The task :: From the records below, copy out exactly the lines from the one containing "Generate a Blender" to the one containing "scn.view_settings.exposure = 1.1;", both included. Add nothing else.

Dataset ::

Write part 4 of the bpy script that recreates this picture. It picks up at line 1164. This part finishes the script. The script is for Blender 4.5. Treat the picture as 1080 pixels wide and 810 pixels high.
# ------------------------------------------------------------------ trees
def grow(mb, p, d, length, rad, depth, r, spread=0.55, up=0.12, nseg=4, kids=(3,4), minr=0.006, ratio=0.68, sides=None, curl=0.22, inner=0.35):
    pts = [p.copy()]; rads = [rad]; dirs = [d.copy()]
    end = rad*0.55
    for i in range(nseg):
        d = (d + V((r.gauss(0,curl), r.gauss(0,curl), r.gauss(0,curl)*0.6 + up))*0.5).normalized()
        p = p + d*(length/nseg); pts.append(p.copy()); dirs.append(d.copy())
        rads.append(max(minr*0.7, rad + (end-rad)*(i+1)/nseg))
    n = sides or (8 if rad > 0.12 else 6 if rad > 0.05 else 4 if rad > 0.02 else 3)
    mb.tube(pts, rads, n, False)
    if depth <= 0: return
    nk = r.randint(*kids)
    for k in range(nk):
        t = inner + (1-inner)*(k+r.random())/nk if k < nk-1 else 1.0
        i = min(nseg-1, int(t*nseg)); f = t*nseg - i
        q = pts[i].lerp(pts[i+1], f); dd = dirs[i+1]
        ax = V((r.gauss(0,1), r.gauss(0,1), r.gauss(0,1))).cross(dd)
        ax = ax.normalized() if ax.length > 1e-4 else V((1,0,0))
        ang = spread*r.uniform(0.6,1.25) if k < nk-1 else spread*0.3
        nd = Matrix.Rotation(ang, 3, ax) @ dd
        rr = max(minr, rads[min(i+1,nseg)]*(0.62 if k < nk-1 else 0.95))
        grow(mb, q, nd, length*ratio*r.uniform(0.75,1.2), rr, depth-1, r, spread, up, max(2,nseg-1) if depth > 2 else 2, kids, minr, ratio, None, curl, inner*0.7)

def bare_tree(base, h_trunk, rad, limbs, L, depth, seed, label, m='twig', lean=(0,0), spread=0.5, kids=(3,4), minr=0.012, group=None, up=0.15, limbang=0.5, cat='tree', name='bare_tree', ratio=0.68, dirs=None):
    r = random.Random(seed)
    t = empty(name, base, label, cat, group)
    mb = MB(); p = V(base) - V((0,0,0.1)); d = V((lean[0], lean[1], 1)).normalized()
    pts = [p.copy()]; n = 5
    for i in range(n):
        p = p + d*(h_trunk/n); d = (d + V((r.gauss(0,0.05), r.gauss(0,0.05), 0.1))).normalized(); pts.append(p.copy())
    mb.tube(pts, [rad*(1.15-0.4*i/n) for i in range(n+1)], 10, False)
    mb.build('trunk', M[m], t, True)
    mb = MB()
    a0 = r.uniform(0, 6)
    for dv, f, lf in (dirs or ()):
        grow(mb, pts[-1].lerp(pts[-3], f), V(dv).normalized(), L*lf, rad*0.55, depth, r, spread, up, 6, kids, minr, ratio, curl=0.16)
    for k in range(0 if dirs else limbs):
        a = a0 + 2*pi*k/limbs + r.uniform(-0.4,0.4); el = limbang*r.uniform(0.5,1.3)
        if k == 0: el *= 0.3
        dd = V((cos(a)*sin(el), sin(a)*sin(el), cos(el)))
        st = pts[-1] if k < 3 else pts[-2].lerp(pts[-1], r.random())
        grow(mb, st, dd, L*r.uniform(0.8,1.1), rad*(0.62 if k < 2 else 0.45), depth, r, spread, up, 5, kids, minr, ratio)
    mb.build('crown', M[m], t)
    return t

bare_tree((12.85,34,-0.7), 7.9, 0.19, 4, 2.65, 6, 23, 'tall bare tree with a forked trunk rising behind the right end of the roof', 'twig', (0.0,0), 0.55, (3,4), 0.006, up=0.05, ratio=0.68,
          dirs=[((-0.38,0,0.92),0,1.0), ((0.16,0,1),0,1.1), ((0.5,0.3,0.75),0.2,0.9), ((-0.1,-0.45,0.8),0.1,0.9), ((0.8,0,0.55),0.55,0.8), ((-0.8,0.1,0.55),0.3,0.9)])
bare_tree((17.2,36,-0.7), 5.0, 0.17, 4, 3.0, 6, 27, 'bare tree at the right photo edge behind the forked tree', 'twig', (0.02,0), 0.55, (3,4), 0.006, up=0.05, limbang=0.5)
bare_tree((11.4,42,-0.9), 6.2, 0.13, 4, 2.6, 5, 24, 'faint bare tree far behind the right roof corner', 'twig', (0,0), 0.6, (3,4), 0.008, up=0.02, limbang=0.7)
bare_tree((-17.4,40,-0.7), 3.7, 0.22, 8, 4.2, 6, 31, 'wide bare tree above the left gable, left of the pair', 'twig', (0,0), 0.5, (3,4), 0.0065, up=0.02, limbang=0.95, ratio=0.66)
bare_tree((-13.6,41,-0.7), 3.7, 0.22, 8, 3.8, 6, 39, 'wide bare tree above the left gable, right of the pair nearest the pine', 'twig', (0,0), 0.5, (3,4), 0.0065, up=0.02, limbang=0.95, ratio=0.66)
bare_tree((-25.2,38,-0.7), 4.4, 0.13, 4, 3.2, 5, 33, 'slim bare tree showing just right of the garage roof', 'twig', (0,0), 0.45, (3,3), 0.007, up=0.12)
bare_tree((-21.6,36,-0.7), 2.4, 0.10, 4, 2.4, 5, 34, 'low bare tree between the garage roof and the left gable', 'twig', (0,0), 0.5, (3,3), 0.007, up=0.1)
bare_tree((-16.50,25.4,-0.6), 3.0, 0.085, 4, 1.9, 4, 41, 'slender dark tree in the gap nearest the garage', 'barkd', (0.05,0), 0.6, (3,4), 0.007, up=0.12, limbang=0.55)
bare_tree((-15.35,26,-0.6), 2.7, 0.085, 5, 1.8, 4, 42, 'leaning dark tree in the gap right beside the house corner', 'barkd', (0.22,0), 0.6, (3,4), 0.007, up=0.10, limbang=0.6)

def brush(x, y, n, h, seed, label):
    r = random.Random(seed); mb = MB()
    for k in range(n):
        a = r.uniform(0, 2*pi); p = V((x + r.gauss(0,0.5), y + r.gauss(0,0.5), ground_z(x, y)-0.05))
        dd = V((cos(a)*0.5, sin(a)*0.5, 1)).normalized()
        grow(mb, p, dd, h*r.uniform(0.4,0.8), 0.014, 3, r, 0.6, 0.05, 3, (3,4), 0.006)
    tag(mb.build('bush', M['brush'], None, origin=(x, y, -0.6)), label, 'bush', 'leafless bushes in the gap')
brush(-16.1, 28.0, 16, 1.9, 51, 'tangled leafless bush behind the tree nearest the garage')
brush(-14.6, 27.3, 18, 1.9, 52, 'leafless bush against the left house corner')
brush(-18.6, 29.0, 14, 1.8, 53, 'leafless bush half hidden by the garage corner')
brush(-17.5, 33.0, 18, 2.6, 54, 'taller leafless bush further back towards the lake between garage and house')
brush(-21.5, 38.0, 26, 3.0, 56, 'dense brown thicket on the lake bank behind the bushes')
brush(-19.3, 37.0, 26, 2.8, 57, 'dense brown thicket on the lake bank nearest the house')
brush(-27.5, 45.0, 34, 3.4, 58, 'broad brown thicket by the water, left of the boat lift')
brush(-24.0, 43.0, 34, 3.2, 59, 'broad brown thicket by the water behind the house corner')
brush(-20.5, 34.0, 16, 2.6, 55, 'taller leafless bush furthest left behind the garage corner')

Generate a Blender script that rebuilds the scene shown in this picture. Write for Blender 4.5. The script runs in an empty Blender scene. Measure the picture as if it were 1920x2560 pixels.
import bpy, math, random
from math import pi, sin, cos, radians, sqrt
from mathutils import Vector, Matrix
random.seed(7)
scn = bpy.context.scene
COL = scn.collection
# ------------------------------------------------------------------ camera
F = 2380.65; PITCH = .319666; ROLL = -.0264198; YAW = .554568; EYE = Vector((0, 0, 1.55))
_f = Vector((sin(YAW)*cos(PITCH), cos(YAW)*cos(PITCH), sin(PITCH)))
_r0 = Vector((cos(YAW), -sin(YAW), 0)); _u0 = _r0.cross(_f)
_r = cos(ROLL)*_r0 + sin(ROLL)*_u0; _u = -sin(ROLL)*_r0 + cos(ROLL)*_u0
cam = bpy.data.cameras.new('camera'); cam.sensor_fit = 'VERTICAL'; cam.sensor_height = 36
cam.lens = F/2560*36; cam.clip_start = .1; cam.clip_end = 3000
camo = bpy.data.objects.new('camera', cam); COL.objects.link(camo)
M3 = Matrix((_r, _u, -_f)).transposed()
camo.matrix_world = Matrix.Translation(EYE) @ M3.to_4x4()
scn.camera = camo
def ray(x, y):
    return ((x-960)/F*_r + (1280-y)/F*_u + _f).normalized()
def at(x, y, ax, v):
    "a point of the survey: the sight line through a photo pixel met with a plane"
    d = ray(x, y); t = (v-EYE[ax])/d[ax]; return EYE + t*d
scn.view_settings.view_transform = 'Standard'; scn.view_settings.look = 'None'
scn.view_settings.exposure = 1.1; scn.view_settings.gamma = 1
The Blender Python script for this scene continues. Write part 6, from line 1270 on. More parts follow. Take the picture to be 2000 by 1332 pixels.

Task solution ::
Generate a Blender script that rebuilds the scene shown in this picture. Write for Blender 4.5. The script runs in an empty Blender scene. Measure the picture as if it were 1920x2560 pixels.
import bpy, math, random
from math import pi, sin, cos, radians, sqrt
from mathutils import Vector, Matrix
random.seed(7)
scn = bpy.context.scene
COL = scn.collection
# ------------------------------------------------------------------ camera
F = 2380.65; PITCH = .319666; ROLL = -.0264198; YAW = .554568; EYE = Vector((0, 0, 1.55))
_f = Vector((sin(YAW)*cos(PITCH), cos(YAW)*cos(PITCH), sin(PITCH)))
_r0 = Vector((cos(YAW), -sin(YAW), 0)); _u0 = _r0.cross(_f)
_r = cos(ROLL)*_r0 + sin(ROLL)*_u0; _u = -sin(ROLL)*_r0 + cos(ROLL)*_u0
cam = bpy.data.cameras.new('camera'); cam.sensor_fit = 'VERTICAL'; cam.sensor_height = 36
cam.lens = F/2560*36; cam.clip_start = .1; cam.clip_end = 3000
camo = bpy.data.objects.new('camera', cam); COL.objects.link(camo)
M3 = Matrix((_r, _u, -_f)).transposed()
camo.matrix_world = Matrix.Translation(EYE) @ M3.to_4x4()
scn.camera = camo
def ray(x, y):
    return ((x-960)/F*_r + (1280-y)/F*_u + _f).normalized()
def at(x, y, ax, v):
    "a point of the survey: the sight line through a photo pixel met with a plane"
    d = ray(x, y); t = (v-EYE[ax])/d[ax]; return EYE + t*d
scn.view_settings.view_transform = 'Standard'; scn.view_settings.look = 'None'
scn.view_settings.exposure = 1.1; scn.view_settings.gamma = 1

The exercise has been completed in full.